• **DATA BLOCK**
****
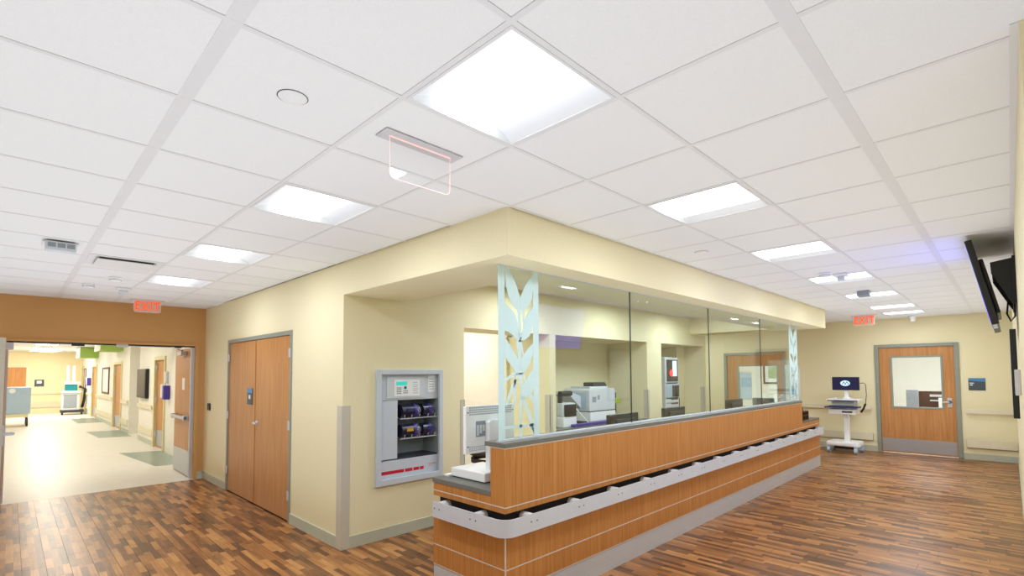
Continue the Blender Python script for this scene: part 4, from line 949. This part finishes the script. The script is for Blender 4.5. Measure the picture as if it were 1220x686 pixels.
# ------------------------------------------------------------------ computer cart by the far wall
t = thing('computer_cart', 'white rolling computer cart with a dark screen by the far right wall', 'computer cart', (12.35, 2.47, 0))
kx = 12.35
part('base', MB().prism([(12.1, 2.75), (12.14, 2.79), (12.6, 2.77), (12.64, 2.7), (12.62, 2.26), (12.56, 2.2), (12.14, 2.2), (12.1, 2.25)], 2, .14, .23), M['white'], t, bevel=.03)
part('battery', MB().box(12.2, 12.55, 2.3, 2.66, .08, .14), M['black'], t)
for x, y in ((12.14, 2.74), (12.14, 2.27), (12.58, 2.74), (12.58, 2.24)): 
    part('caster', MB().cyl((x, y-.025, .058), (x, y+.025, .058), .058, 16).box(x-.02, x+.02, y-.03, y+.03, .06, .14), M['greyblue'], t)
part('column', MB().box(12.31, 12.39, 2.40, 2.50, .22, .82), M['white'], t, bevel=.012)
part('drawer_unit', MB().box(12.1, 12.5, 2.25, 2.72, .80, .90), M['white'], t, bevel=.012)
part('drawer_label', MB().box(12.097, 12.1, 2.3, 2.48, .83, .865), M['charcoal'], t)
part('keyboard_tray', MB().box(12.02, 12.42, 2.20, 2.78, .925, .955), M['navy'], t, bevel=.01)
part('keyboard', MB().box(12.05, 12.2, 2.28, 2.70, .955, .972), M['charcoal'], t, bevel=.004)
part('storage_box', MB().box(12.2, 12.5, 2.27, 2.68, .955, 1.07), M['offwhite'], t, bevel=.012)
part('work_top', MB().box(12.08, 12.54, 2.18, 2.75, 1.07, 1.105), M['white'], t, bevel=.01)
part('top_edge', MB().box(12.075, 12.085, 2.2, 2.73, 1.065, 1.085), M['navy'], t)
part('mouse', MB().sphere((12.16, 2.60, 1.12), .035, 10, (1.2, .9, .5)), M['white'], t, smooth=True)
part('monitor_arm', MB().box(12.33, 12.38, 2.40, 2.47, 1.10, 1.35).cyl((12.35, 2.435, 1.105), (12.35, 2.435, 1.14), .07, 16), M['white'], t, bevel=.006)
mn = part('monitor', MB().box(12.30, 12.335, 2.20, 2.68, 1.285, 1.56), M['black'], t, bevel=.005)
part('screen', MB().box(12.297, 12.3, 2.21, 2.67, 1.297, 1.55), M['screen_navy'], mn)
def ell(cy, cz, a, b, x0, x1, n=24): return MB().prism([(cy+a*math.cos(2*math.pi*k/n), cz+b*math.sin(2*math.pi*k/n)) for k in range(n)], 0, x0, x1)
part('logo', ell(2.445, 1.43, .086, .058, 12.294, 12.297), M['screen_logo'], mn)
for (a, b, c, d_) in ((2.50, 1.405, 2.468, 1.462), (2.468, 1.462, 2.45, 1.42), (2.45, 1.39, 2.415, 1.465), (2.415, 1.465, 2.385, 1.425), (2.40, 1.40, 2.385, 1.425)):
    part('logo_stroke', MB().tube([(12.293, a, b), (12.293, c, d_)], .006, 6), M['screen_teal'], mn)
sc_ = part('scanner_cable', MB().tube([(12.32, 2.19, 1.43), (12.30, 2.13, 1.44), (12.28, 2.09, 1.41), (12.27, 2.08, 1.2), (12.27, 2.10, 1.0)], .006), M['charcoal'], t, smooth=True)
part('scanner', MB().tube([(12.27, 2.10, 1.02), (12.26, 2.13, .93), (12.25, 2.18, .84)], .018), M['black'], t, smooth=True)

# ------------------------------------------------------------------ room content behind the far doors
t = thing('hospital_bed', 'wooden and white hospital bed seen through the far right door window', 'bed', (15.6, 1.3, 0))
part('mattress', MB().box(14.8, 16.6, .5, 1.55, .55, .75), M['white'], t, bevel=.04); part('headboard', MB().box(14.68, 14.75, .35, 1.5, .55, 1.22), M['brownwood'], t, bevel=.01)
part('cabinet', MB().box(14.6, 14.68, 1.5, 1.72, .5, 1.25), M['greyprint'], t, bevel=.01)
part('bed_rail', MB().box(14.63, 14.66, .4, 1.3, 1.10, 1.15).box(14.63, 14.66, .4, 1.3, 1.0, 1.03), M['steel'], t); part('end_board', MB().box(14.58, 14.62, .55, 1.15, .82, 1.08), M['white'], t, bevel=.01)
part('base', MB().box(14.9, 16.5, .6, 1.45, .25, .55), M['greyblue'], t)
for x in (14.95, 16.4):
    for y in (.62, 1.4): part('leg', MB().cyl((x, y, 0), (x, y, .3), .03, 8), M['steel'], t)
t = thing('wall_device', 'small blue and white device on the wall of the room behind the far door', 'wall device', (17, .9, 1.5))
part('body', MB().box(16.92, 17, .75, 1.05, 1.5, 1.85), M['blueprint'], t, bevel=.01); part('face', MB().box(16.91, 16.92, .8, 1.0, 1.62, 1.8), M['white'], t)
t = thing('framed_print', 'framed landscape print seen through the station door window', 'picture', (17, 5.35, 1.3))
s = .05; a0, a1, b0, b1 = 5.02, 5.58, 1.3, 2.05
part('frame', MB().box(16.96, 17, a0, a0+s, b0, b1).box(16.96, 17, a1-s, a1, b0, b1).box(16.96, 17, a0+s, a1-s, b0, b0+s).box(16.96, 17, a0+s, a1-s, b1-s, b1), M['brownwood'], t)
part('mount', MB().box(16.975, 17, a0+s, a1-s, b0+s, b1-s), M['mount'], t); part('print', MB().box(16.97, 16.975, a0+.15, a1-.15, b0+.17, b1-.2), M['art'], t)
t = thing('wall_panel', 'tall pale blue panel on the wall behind the station door', 'wall panel', (17, 6.1, .8)); part('panel', MB().box(16.93, 17, 5.95, 6.3, .8, 1.65), M['greyblue'], t, bevel=.01); part('edge', MB().box(16.92, 17, 6.3, 6.36, .8, 1.65), M['plaque'], t)
t = thing('grey_chair', 'low grey chair back behind the station door window', 'chair', (14.6, 4.75, 0))
part('seat', MB().box(14.35, 14.85, 4.45, 5.0, .42, .5), M['charcoal'], t, bevel=.02); part('backrest', MB().box(14.28, 14.36, 4.45, 5.0, .5, .98), M['plaque'], t, bevel=.03)
for x in (14.38, 14.8):
    for y in (4.48, 4.95): part('leg', MB().box(x, x+.03, y, y+.03, 0, .42), M['black'], t)
print('objects', len(bpy.data.objects), 'tris', sum(len(o.data.polygons)*2 for o in bpy.data.objects if o.type == 'MESH'))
****
Copy each line of the listing that includes "picture".

Continue the Blender Python script for this scene: part 4, from line 949. This part finishes the script. The script is for Blender 4.5. Measure the picture as if it were 1220x686 pixels.
t = thing('framed_print', 'framed landscape print seen through the station door window', 'picture', (17, 5.35, 1.3))